We seem so stretched and underprepared for this one --- I'm just wondering what it's going to look like if and when ten of these events are happening simultaneously, in an environment where a hugely interconnected and optimized energy, transportation, and information network operating at peak performance is absolutely necessary for a world with essentially too little topsoil, too little potable water (salinated aquifiers, depleted wetlands, rivers poisoned by agricultural runoff), and too few wild food sources (largely collapsed fisheries) for its human population.

—— Benjamin Rosenbaum, 6:25 AM, Thursday, September 1, 2005

Bangladesh has been doing this every couple years, for the last couple decades. Also, Haiti and Honduras. Diamond's book does apply, because these are the effects of uncontrollable poverty and deforestation.

In the case of New Orleans, it wasn't rising sea levels that doomed the city so much as the city's sinking, or the Gulf's waters getting hotter. Although the NY Times claims global warming has nothing to do with this...

Did you know, in Angkor they paved the streambeds?

—— Jackie M., 10:07 AM, Thursday, September 1, 2005

Then overpopulation and bad water management practices overwhelmed them, and the Khmer were forced to abandon a city that covered 120 square miles to the Siamese invaders.

—— Jackie M., 10:30 AM, Thursday, September 1, 2005

Wow.

They paved the streambeds in Switzerland, too, and they've just unpaved them in Basel. I was walking along a tributary of the Rhine on a visit last month, and I was like "wait-- something's different here". The stream used to be sheathed in concrete, now it's been (quite amazingly) restored to grassy knolls and tree roots....

—— Benjamin Rosenbaum, 11:06 AM, Thursday, September 1, 2005

That's what I like about the Angkor streams: they're such a beautiful mixture of jungle greenery, tree roots, and highly decorative carvings. There's more pictures in that set linked up there, by the way, images of deities and waterfalls and things.

I don't get it. What's the motivation for paving waterways at all?

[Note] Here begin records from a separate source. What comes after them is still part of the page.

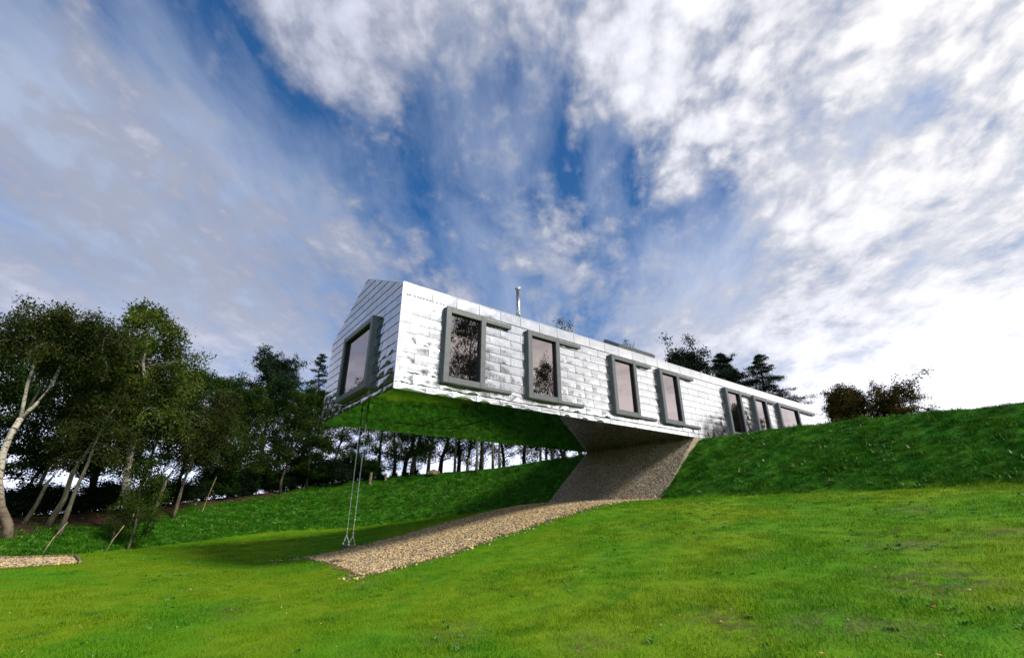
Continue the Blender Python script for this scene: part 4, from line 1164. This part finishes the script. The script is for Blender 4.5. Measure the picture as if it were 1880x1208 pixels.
# dark undergrowth along the top of the bank
U0 = grow(180, 1.5, (0, 0), 'bush', 1.05, 0.05, 0.03, 0.11, 1.5, m_bark, m_lf_dark, nbr=22)
U1 = grow(181, 1.3, (0, 0), 'bush', 1.15, 0.05, 0.03, 0.11, 1.4, m_bark, m_lf_conf, nbr=22)
urnd = random.Random(3)
k = 0
for az_d in np.arange(-14, 26.5, 1.25):
    f_, t_, z_ = foot_top(np.array([az_d % 360]))
    lift = urnd.uniform(-0.3, 0.9)
    x = CX + (t_[0] + lift) * math.sin(R(az_d)); y = CY + (t_[0] + lift) * math.cos(R(az_d))
    if az_d > 21: s = urnd.uniform(0.2, 0.32)
    elif az_d > 5: s = urnd.uniform(0.6, 0.95)
    else: s = urnd.uniform(0.40, 0.65)
    plant('undergrowth_shrub', (U0, U1)[k % 2], x, y, 'low dark shrub in the shade along the top of the bank', cat='shrub', rz=urnd.uniform(0, 6.2), sc=(s * 1.5, s * 1.5, s), z=gz(x, y) - 0.15, group='shrubs of the undergrowth along the treeline')
    k += 1

# ---------------------------------------------------------------- small things
m_wood = bark('weathered_wood', (0.10, 0.075, 0.045), (0.30, 0.235, 0.145), 14.0)
m_pole = bark('bare_pole', (0.20, 0.15, 0.08), (0.42, 0.34, 0.20), 14.0)
def post(x, y, h, lab, lean=(0, 0), r_=0.06, mat=None, name='fence_post'):
    o = MB().tube([(0, 0, -0.3), (lean[0] * .5, lean[1] * .5, h * .5), (lean[0], lean[1], h)], [r_, r_ * .96, r_ * .9], 9).build(name, mat or m_wood, None, label=lab, cat='post' if name == 'fence_post' else 'stake')
    o.location = (x, y, gz(x, y))
    return o
post(13.83, 18.16, 0.95, 'straight wooden fence post on the crest under the middle of the belly')
post(8.27, 22.6, 0.85, 'short dark post on the crest behind the swing chains', r_=0.11)
post(9.3, 22.3, 0.55, 'stumpy post a little right of the swing chains', r_=0.09)
post(-6.98, 10.95, 0.95, 'thin bare stake leaning beside the small gravel bed', lean=(0.42, 0.3), r_=0.014, mat=m_pole, name='stake')
post(-5.41, 11.0, 0.95, 'thin bare stake leaning in front of the tall birch', lean=(0.40, 0.3), r_=0.014, mat=m_pole, name='stake')
post(-1.9, 20.8, 1.9, 'tall thin pole leaning in the shade right of the tall birch', lean=(0.35, 0.1), r_=0.022, mat=m_pole, name='stake')
post(-4.9, 17.2, 0.9, 'short pale stake in the shade behind the tall birch', lean=(0.1, 0), r_=0.03, mat=m_pole, name='stake')
# earth mound with a fallen log on the crest
mnd = bmesh.new()
bmesh.ops.create_icosphere(mnd, subdivisions=3, radius=1)
mr = random.Random(8)
from mathutils import noise as mnoise
for v_ in mnd.verts:
    v_.co *= 1 + 0.25 * mnoise.noise(v_.co * 2.2)
    v_.co = Vector((v_.co.x * 0.55, v_.co.y * 0.4, max(v_.co.z, -0.3) * 0.30))
me = bpy.data.meshes.new('earth_mound'); mnd.to_mesh(me); mnd.free()
for p_ in me.polygons: p_.use_smooth = True
me.materials.append(m_wood)
o = link(bpy.data.objects.new('earth_mound', me), label='small brown earth mound on the crest beside a pale trunk', cat='mound')
o.location = (12.1, 20.1, gz(12.1, 20.1) + 0.05)
# timber edging of the small gravel bed
edge = empty('timber_edging', (-5.9, 9.0, gz(-5.9, 9.0)), label='low timber edging round the far sides of the small gravel bed', cat='edging')
EO = edge.location
for (x0, y0, x1, y1) in ((-5.72, 7.55, -6.02, 10.2), (-6.06, 10.24, -8.0, 9.62), (-8.03, 9.60, -12.0, 9.02), (-12.03, 9.0, -17.0, 8.42)):
    n_ = 6; V = []; dx, dy = x1 - x0, y1 - y0; L_ = math.hypot(dx, dy); nx, ny = -dy / L_ * 0.03, dx / L_ * 0.03
    for k in range(n_ + 1):
        x, y = x0 + dx * k / n_, y0 + dy * k / n_; g_ = gz(x, y)
        for (sx, zz_) in ((-1, -0.12), (1, -0.12), (1, 0.095), (-1, 0.095)):
            V.append((x + nx * sx - EO.x, y + ny * sx - EO.y, g_ + zz_ - EO.z))
    F = [(k * 4 + q, k * 4 + (q + 1) % 4, k * 4 + 4 + (q + 1) % 4, k * 4 + 4 + q) for k in range(n_) for q in range(4)] + [(3, 2, 1, 0), tuple(n_ * 4 + q for q in range(4))]
    MB().add(V, F).build('board', m_wood, edge)
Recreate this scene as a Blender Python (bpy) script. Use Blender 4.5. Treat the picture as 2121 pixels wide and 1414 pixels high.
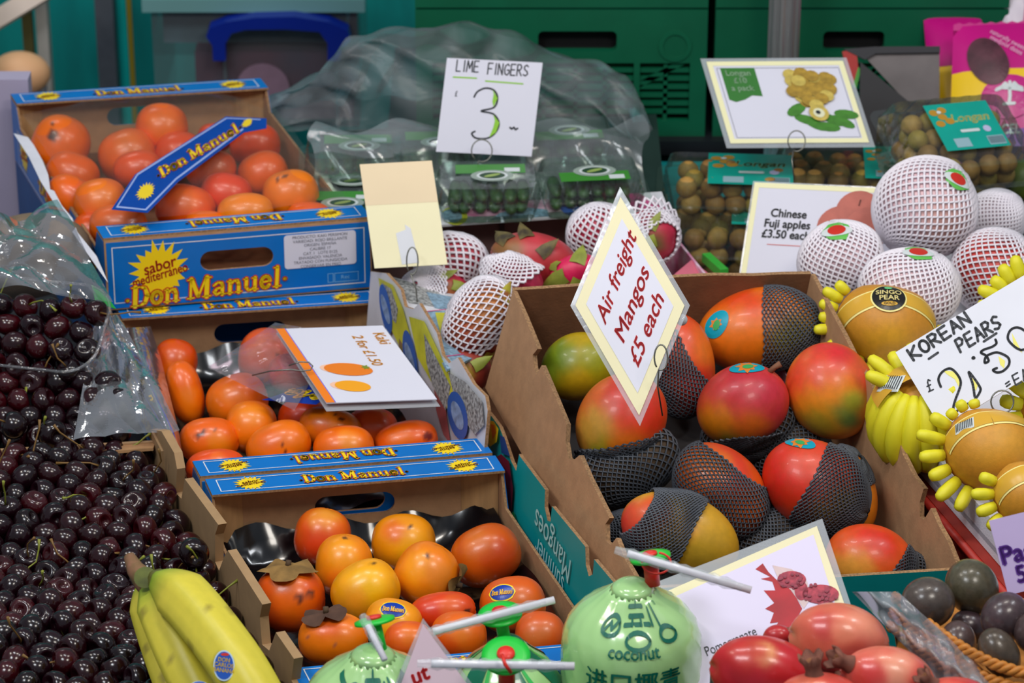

—— Jackie M., 3:23 PM, Thursday, September 1, 2005

Clarification: the email in question that was allegedly from a rescue worker (and I have no reason to doubt that the writer of the email was a rescue worker) is all about rescue attempts and what things are like in New Orleans. The email itself doesn't say anything about plans for poor people.

What David M quoted was the introduction to that email, written by Ned Sublette (a friend of BoingBoinger Xeni Jardin). Ned doesn't claim to be a rescue worker. Part of my negative reaction to Ned's introduction is that it uses a compelling and sad account of what was going on to further Ned's political agenda. Even though I have a lot of sympathy for that agenda, I thought his choice of platform was inappropriate. I was a little annoyed with Xeni for giving Ned's comments so much prominence relative to the email, too. I'd have posted the email first, and Ned's mostly unrelated commentary either afterward or in a separate posting.

(Note that I'm not saying it was inappropriate for David M to repost Ned's introduction, nor for us to discuss it; just that I think it was inappropriate for Ned and Xeni to associate Ned's comments so strongly with the rescue-worker's email.)

—— Jed, 6:59 PM, Thursday, September 1, 2005

Sorry, I know y'all have moved on to other stuff (and that other stuff is fascinating; I just don't have anything to contribute at the moment), but I wanted to add a calmer followup to my comments from yesterday.

David wrote:

It’s probably stupid to even try to hash this stuff out now. I’m sure there will be plenty of public hearings and recriminations later.

Yeah. Sad but true.

I didn't mean to be as vehement as I probably sounded yesterday, btw. I think I was mostly distressed that so many people (not here in your journal, but in the blogosphere and the mediascape in general) seemed to be leaping to pin blame on whoever they were already unhappy with. And I'm always knee-jerk skeptical of anything that seems to me to suggest there was one monolithic cause for a particular sequence of events. So I think I was reacting more to what I was seeing elsewhere than to the specifics of the stuff y'all were talking about.

I agree that there should have been better plans in place. And the stuff I've been seeing about funding having been cut for various disaster-preparation programs does sound pretty damning.

Kam's been taking various emergency-preparedness classes out here; I'll have to ask her if she knows about plans for dealing with CA urban centers in the event of a major quake. Though that's different; there'll be even less warning.

I just read somewhere that until Friday or so, nobody thought Katrina was going to be a serious problem for New Orleans; they didn't know it would be so big or so close. Don't know whether that's true. And even if so, it doesn't excuse the lack of preparedness; the "category-5 hurricane hits New Orleans" scenario was not something nobody had ever thought could happen. But if it's true that nobody thought Katrina was a problem 'til Friday, it might help explain a little of why things went the way they did.

—— Jed, 7:14 PM, Thursday, September 1, 2005

I think I was mostly distressed that so many people (not here in your journal, but in the blogosphere and the mediascape in general) seemed to be leaping to pin blame on whoever they were already unhappy with.

I blame SFWA’s anti-copyleft faction!

—— David Moles, 10:20 PM, Thursday, September 1, 2005

I stand corrected. (As if I haven't learned the lesson about cautious optimism enough times.)

—— Gwenda, 2:21 PM, Monday, September 5, 2005

It’s still better than wild pessimism.

—— David Moles, 9:30 PM, Monday, September 5, 2005

Wild pessimism sounds like more fun. And sometimes you might get to be cautiously surprised.